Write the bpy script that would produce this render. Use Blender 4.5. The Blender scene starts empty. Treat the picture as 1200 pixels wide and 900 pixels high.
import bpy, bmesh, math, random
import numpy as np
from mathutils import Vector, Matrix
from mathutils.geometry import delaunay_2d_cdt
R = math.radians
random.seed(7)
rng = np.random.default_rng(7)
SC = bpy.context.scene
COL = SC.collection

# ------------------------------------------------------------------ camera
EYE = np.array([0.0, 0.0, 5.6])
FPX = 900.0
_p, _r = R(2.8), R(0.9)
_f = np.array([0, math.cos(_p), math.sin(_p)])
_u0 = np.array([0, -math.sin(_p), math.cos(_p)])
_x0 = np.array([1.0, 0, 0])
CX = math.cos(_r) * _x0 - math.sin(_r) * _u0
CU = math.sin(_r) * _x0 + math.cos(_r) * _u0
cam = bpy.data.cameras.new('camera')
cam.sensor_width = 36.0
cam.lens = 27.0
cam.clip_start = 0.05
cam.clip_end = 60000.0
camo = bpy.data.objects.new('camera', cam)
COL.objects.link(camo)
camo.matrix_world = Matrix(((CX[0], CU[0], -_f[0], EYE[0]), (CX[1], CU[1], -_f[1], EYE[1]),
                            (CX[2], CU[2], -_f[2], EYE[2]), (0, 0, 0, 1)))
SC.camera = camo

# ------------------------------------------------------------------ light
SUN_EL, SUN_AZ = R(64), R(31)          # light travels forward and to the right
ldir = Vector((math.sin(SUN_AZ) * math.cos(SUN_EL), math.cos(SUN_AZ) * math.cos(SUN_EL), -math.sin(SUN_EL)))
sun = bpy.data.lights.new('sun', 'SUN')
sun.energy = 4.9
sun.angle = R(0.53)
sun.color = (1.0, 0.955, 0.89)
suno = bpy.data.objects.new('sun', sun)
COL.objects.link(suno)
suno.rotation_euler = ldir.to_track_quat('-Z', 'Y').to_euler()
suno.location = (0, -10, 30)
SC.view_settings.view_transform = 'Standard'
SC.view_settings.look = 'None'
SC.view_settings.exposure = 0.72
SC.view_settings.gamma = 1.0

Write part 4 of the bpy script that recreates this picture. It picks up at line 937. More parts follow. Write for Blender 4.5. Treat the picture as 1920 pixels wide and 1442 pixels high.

★ ★ ★

What you return should be the lines from the start of the data through the line with "COL = SC.collection", quoted exactly and nothing more.

Write the bpy script that would produce this render. Use Blender 4.5. The Blender scene starts empty. Treat the picture as 1200 pixels wide and 900 pixels high.
import bpy, bmesh, math, random
import numpy as np
from mathutils import Vector, Matrix
from mathutils.geometry import delaunay_2d_cdt
R = math.radians
random.seed(7)
rng = np.random.default_rng(7)
SC = bpy.context.scene
COL = SC.collection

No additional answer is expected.